After a four-week slump, the Philadelphia Phillies are starting to get their season on track, and they were led to a win by an unlikely hero Thursday night. Rookie utility man Weston Wilson became the ninth Phillies player ever to hit for the cycle in the team’s blowout win over the Washington Nationals (PHI 13, WAS 3). Philadelphia is 71-50 and seven games up in the NL East.
Wilson, 29, was playing in is 24th MLB game Thursday. He struck out against lefty Mitchell Parker in the first inning, then tripled against Parker in the fourth, reached on an infield single against righty Eduardo Salazar later in that fourth inning, homered off righty Tanner Rainey in the seventh, then doubled off righty Orlando Ribalta in the eighth to complete the cycle.
Give Nationals right fielder Alex Call an A for effort on his diving attempt to rob Wilson of the double that completed the cycle:
The Phillies have been around since 1882 and yet Wilson hit for only the 10th cycle in franchise history. J.T. Realmuto hit for the cycle last June. Prior to that, no Phillie had hit for the cycle since David Bell in 2004. Gregg Jefferies (1995), Johnny Callison (1963), Chuck Klein (1931, 1933), Cy Williams (1927), Sam Thompson (1894), and Lave Cross (1894) have the franchise’s other cycles.
Wilson signed with the Phillies as a minor-league free agent in January 2023 and he’s gone back and forth between Triple-A and the big leagues the last two years.

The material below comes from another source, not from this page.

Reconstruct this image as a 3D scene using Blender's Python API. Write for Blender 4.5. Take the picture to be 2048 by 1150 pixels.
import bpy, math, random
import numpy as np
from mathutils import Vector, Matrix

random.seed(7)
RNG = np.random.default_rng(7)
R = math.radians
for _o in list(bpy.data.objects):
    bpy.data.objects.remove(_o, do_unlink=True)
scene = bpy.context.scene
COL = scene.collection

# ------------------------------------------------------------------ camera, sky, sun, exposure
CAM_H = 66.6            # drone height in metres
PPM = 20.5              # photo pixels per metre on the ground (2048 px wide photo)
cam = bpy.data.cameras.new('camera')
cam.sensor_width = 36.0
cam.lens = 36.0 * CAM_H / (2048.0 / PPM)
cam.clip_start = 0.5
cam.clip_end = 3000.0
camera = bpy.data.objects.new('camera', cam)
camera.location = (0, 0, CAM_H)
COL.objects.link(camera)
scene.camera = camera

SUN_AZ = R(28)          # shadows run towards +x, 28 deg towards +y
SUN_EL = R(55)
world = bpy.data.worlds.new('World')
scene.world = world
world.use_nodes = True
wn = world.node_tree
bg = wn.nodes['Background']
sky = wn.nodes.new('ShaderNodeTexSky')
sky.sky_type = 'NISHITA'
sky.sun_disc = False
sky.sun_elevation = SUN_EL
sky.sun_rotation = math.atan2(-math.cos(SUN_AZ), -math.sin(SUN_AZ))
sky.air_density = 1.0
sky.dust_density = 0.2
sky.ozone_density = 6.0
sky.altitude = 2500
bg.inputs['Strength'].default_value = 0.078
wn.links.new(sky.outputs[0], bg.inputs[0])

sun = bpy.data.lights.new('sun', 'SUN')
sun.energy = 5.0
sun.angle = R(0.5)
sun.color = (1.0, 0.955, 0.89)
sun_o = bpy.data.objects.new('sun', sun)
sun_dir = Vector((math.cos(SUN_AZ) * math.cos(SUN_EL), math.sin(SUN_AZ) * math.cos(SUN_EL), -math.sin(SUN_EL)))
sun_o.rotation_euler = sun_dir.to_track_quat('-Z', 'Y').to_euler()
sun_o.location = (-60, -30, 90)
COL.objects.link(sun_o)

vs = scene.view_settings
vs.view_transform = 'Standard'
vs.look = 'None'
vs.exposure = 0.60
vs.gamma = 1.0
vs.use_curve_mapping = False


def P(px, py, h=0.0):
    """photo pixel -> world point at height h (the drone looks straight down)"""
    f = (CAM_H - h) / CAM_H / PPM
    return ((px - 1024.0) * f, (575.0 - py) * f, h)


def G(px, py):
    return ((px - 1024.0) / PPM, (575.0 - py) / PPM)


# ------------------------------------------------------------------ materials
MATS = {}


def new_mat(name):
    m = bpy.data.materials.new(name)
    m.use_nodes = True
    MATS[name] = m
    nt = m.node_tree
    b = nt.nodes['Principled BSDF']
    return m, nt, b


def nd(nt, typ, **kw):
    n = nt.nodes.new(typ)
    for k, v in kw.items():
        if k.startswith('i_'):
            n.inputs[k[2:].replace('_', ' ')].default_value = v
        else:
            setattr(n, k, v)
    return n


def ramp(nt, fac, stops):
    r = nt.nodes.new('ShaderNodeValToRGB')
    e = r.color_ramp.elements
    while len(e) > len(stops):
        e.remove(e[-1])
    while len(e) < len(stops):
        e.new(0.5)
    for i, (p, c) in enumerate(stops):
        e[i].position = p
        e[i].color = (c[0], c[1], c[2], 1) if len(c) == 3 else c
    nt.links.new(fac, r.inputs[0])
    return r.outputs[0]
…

He has been very productive whenever he’s been pressed into duty. Thursday’s 4-for-5 effort improved Wilson’s career slash line to .333/.403/.630 in 62 big-league plate appearances.
Philadelphia is tentatively scheduled to face lefties Friday (Patrick Corbin) and Saturday (MacKenzie Gore), so the right-handed hitting Wilson figures to stay in the lineup the next few days. He played both first base and left field Thursday, and also has experience at second base, third base, and in right field.
Wilson is the fourth player to hit for the cycle this season. He joins Texas Rangers rookie Wyatt Langford, Houston Astros slugger Yordan Alvarez, and Miami Marlins speedster Xavier Edwards.